Omit pictures and quote the listing below line by line, from its start through the line that holds "R = math.radians".

**** Collected material ****

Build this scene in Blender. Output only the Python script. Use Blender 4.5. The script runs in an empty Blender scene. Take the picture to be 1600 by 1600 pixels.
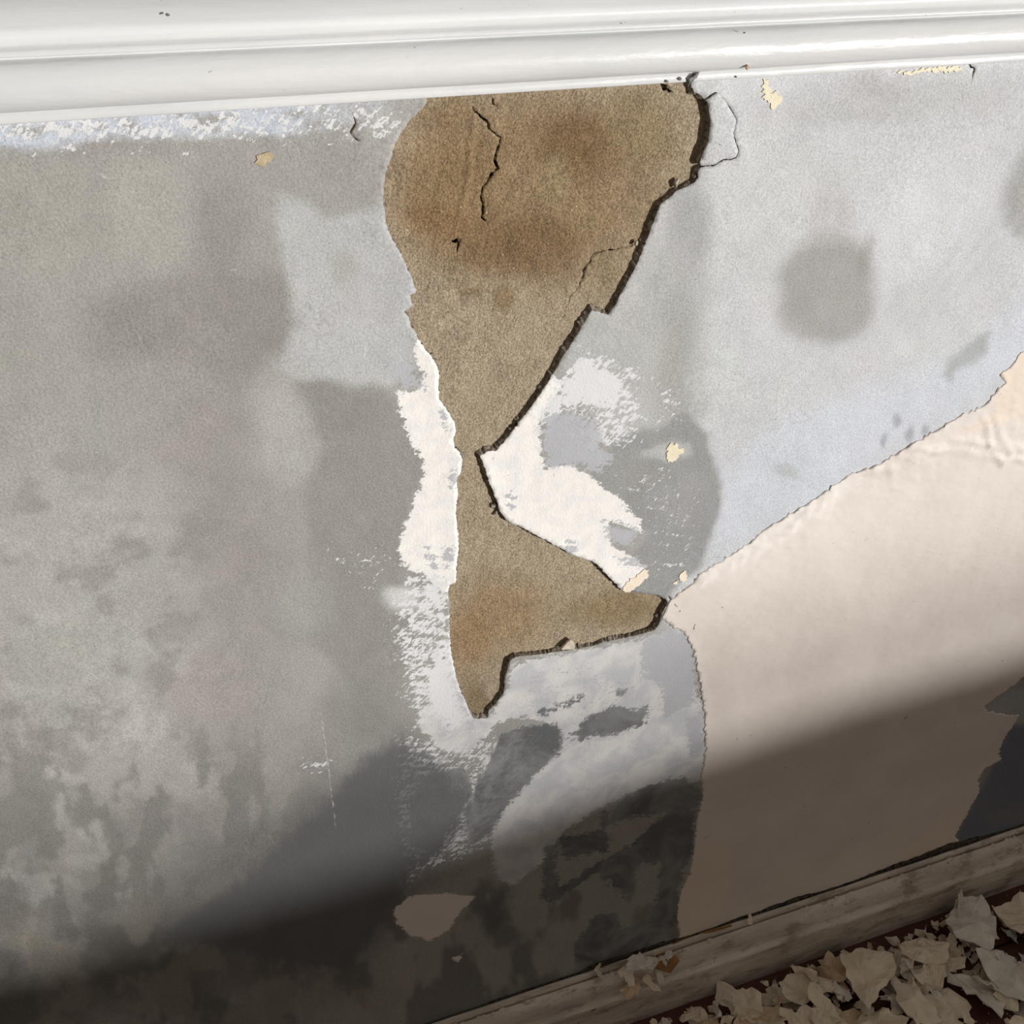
import bpy, bmesh, math, random
import numpy as np
from mathutils import Vector, Matrix
from mathutils.geometry import delaunay_2d_cdt

sc = bpy.context.scene
C = sc.collection
R = math.radians

# ------------------------------------------------------------------ camera
H_CAM, D_CAM = 0.9236, 0.45
cx = Vector((5218.0, 981.0, 1600.0)).normalized()            # wall direction (right) seen from the camera: right, up, forward
dv = Vector((-60.0, -2290.0, 1600.0)); dv = (dv - cx * dv.dot(cx)).normalized()
cz = -dv
cy = cz.cross(cx)
if cy.z < 0: cy = -cy
cam_d = bpy.data.cameras.new('camera'); cam = bpy.data.objects.new('camera', cam_d); C.objects.link(cam)
right = Vector((cx.x, cy.x, cz.x)); up = Vector((cx.y, cy.y, cz.y)); fwd = Vector((cx.z, cy.z, cz.z))
M = Matrix((right, up, -fwd)).transposed().to_4x4()
M.translation = (0, -D_CAM, H_CAM)
cam.matrix_world = M
cam_d.sensor_fit = 'HORIZONTAL'; cam_d.sensor_width = 36.0; cam_d.lens = 36.0
cam_d.clip_start = 0.01
sc.camera = cam

# ------------------------------------------------------------------ light
w = bpy.data.worlds.new('room_light'); sc.world = w; w.use_nodes = True
w.node_tree.nodes['Background'].inputs['Color'].default_value = (1.0, .94, .855, 1)
w.node_tree.nodes['Background'].inputs['Strength'].default_value = 0.195
AZ = R(40)
def sun(name, el, ang, strength):
    d = bpy.data.lights.new(name, 'SUN'); d.energy = strength; d.angle = R(ang); d.color = (1.0, .985, .965)
    o = bpy.data.objects.new(name, d); C.objects.link(o)
    dirv = Vector((-math.sin(AZ) * math.cos(R(el)), math.cos(AZ) * math.cos(R(el)), math.sin(R(el))))
    o.rotation_euler = dirv.to_track_quat('-Z', 'Y').to_euler(); o.location = (2.7, -3.2, 1)
sun('low_sun', 3.0, 0.95, 2.15)
sun('second_low_sun', 4.6, 1.7, 1.6)  # added second sun: gives the shadow edge its higher, softer step
sc.view_settings.view_transform = 'Standard'; sc.view_settings.look = 'None'
sc.view_settings.gamma = 1; sc.view_settings.exposure = 0.0; sc.view_settings.use_curve_mapping = False

# ------------------------------------------------------------------ survey: photo measurements <-> the wall plane
RX, UP, FW = np.array(right), np.array(up), np.array(fwd)
CAMP = np.array([0, -D_CAM, H_CAM])
def wall_pt(px, py, y=0.0):                      # -> (u, z) on the plane at depth y
    r = (px - 800) * RX + (800 - py) * UP + 1600 * FW
    t = (y + D_CAM) / r[1]
    return np.array([CAMP[0] + r[0] * t, CAMP[2] + r[2] * t])
def floor_pt(px, py, z=0.0):
    r = (px - 800) * RX + (800 - py) * UP + 1600 * FW
    t = (z - H_CAM) / r[2]
    return CAMP + r * t
def survey(P):                                   # world points (n,3) -> measured coordinates
    q = P - CAMP
    f = q @ FW
    return 800 + 1600 * (q @ RX) / f, 800 - 1600 * (q @ UP) / f
def poly(pts, y=0.0): return np.array([wall_pt(a, b, y) for a, b in pts])

rs = np.random.default_rng(7)
_lat = {}
def vnoise(x, y, seed=0):
    if seed not in _lat: _lat[seed] = np.random.default_rng(1000 + seed).random((256, 256))
    L = _lat[seed]
    xi = np.floor(x).astype(int); yi = np.floor(y).astype(int)
    fx = x - xi; fy = y - yi
    fx = fx * fx * (3 - 2 * fx); fy = fy * fy * (3 - 2 * fy)
    a = L[yi % 256, xi % 256]; b = L[yi % 256, (xi + 1) % 256]
    c = L[(yi + 1) % 256, xi % 256]; d = L[(yi + 1) % 256, (xi + 1) % 256]
    return (a * (1 - fx) + b * fx) * (1 - fy) + (c * (1 - fx) + d * fx) * fy
def fbm(x, y, seed=0, oc=4):                     # about -1..1
    s = 0; a = 1.0; t = 0
    for k in range(oc):
        s = s + a * (vnoise(x * 2 ** k + 17.3 * k, y * 2 ** k + 9.1 * k, seed + k) * 2 - 1); t += a; a *= .55
    return s / t
def sstep(a, b, x):
    t = np.clip((x - a) / (b - a), 0, 1); return t * t * (3 - 2 * t)
def inside(P, poly_):
    x, y = P[:, 0], P[:, 1]; r = np.zeros(len(P), bool)
    a = poly_; b = np.roll(poly_, -1, 0)
    for (x1, y1), (x2, y2) in zip(a, b):
        if y1 == y2: continue
        c = ((y1 > y) != (y2 > y)) & (x < (x2 - x1) * (y - y1) / (y2 - y1) + x1)
        r ^= c
    return r
def dist(P, poly_, closed=True):
    d = np.full(len(P), 1e9)
    a = poly_ if closed else poly_[:-1]; b = np.roll(poly_, -1, 0) if closed else poly_[1:]
    for p, q in zip(a, b):
        e = q - p; l = max(e @ e, 1e-12)
        t = np.clip(((P - p) @ e) / l, 0, 1)
        v = P - p - t[:, None] * e
        d = np.minimum(d, (v * v).sum(1))
    return np.sqrt(d)
def sd(P, poly_, lim):                           # + inside, clipped
    lo = poly_.min(0) - lim; hi = poly_.max(0) + lim
    m = ((P >= lo) & (P <= hi)).all(1)
    out = np.full(len(P), -lim, float)
    Q = P[m]
    d = dist(Q, poly_); s = np.where(inside(Q, poly_), 1, -1)
    out[m] = np.clip(d * s, -lim, lim)
    return out
def ragged(pts, amp, step, seed=0, closed=True): # subdivide an outline (metres) and roughen it
    r = np.random.default_rng(seed); out = []
    n = len(pts)
    for i in range(n if closed else n - 1):
        p, q = pts[i], pts[(i + 1) % n]
        L = np.hypot(*(q - p)); k = max(1, int(L / step))
        nrm = np.array([-(q - p)[1], (q - p)[0]]) / max(L, 1e-9)
        for j in range(k):
            t = j / k
            out.append(p + (q - p) * t + nrm * (r.normal() * amp if j else r.normal() * amp * .3))
    if not closed: out.append(pts[-1])
    return np.array(out)
def ribbon(pts, widths, seed=0, amp=.0002, step=.0012):   # thin crack outline from a centre line (metres)
    r = np.random.default_rng(seed)
    c = ragged(pts, amp, step, seed, closed=False)
    t = np.gradient(c, axis=0); t /= np.maximum(np.hypot(t[:, 0], t[:, 1])[:, None], 1e-9)
    nn = np.stack([-t[:, 1], t[:, 0]], 1)
    s = np.linspace(0, len(widths) - 1, len(c)); ww = np.interp(s, range(len(widths)), widths) * r.uniform(.6, 1.3, len(c))
    ww[0] = ww[-1] = .00003
    return np.concatenate([c + nn * ww[:, None] / 2, (c - nn * ww[:, None] / 2)[::-1]])
def sr(r, g, b):
    f = lambda c: ((c / 255 + .055) / 1.055) ** 2.4 if c > 10 else c / 255 / 12.92
    return np.array([f(r), f(g), f(b)])
def col4(r, g, b): return (*sr(r, g, b), 1)

# ------------------------------------------------------------------ objects
def link_mesh(name, V, F, mat, parent=None, smooth=True):
    me = bpy.data.meshes.new(name)
    if isinstance(F, np.ndarray):
        k = F.shape[1]
        me.vertices.add(len(V)); me.vertices.foreach_set('co', np.asarray(V, np.float32).ravel())
        me.loops.add(F.size); me.loops.foreach_set('vertex_index', F.ravel().astype(np.int32))
        me.polygons.add(len(F)); me.polygons.foreach_set('loop_start', np.arange(0, F.size, k, dtype=np.int32))
        me.update(calc_edges=True)
    else:
        me.from_pydata([tuple(map(float, v)) for v in V], [], F)
    me.polygons.foreach_set('use_smooth', [smooth] * len(me.polygons))
    me.validate(); me.materials.append(mat)
    o = bpy.data.objects.new(name, me); C.objects.link(o)
    if parent is not None: o.parent = parent
    return o
def tag(o, label=None, cat=None, group=None, kind=None):
    if label: o['label'] = label
    if cat: o['category'] = cat
    if group: o['group'] = group
    if kind: o['kind'] = kind
    return o
def box(x0, x1, y0, y1, z0, z1):
    V = [(x, y, z) for x in (x0, x1) for y in (y0, y1) for z in (z0, z1)]
    F = [(0, 1, 3, 2), (4, 6, 7, 5), (0, 4, 5, 1), (2, 3, 7, 6), (0, 2, 6, 4), (1, 5, 7, 3)]
    return V, F
def boxes(name, bl, mat, parent=None):
    V, F = [], []
    for b in bl:
        v, f = box(*b); n = len(V); V += v; F += [tuple(i + n for i in q) for q in f]
    return link_mesh(name, V, F, mat, parent, smooth=False)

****

◆ **The response**:
Build this scene in Blender. Output only the Python script. Use Blender 4.5. The script runs in an empty Blender scene. Take the picture to be 1600 by 1600 pixels.
import bpy, bmesh, math, random
import numpy as np
from mathutils import Vector, Matrix
from mathutils.geometry import delaunay_2d_cdt

sc = bpy.context.scene
C = sc.collection
R = math.radians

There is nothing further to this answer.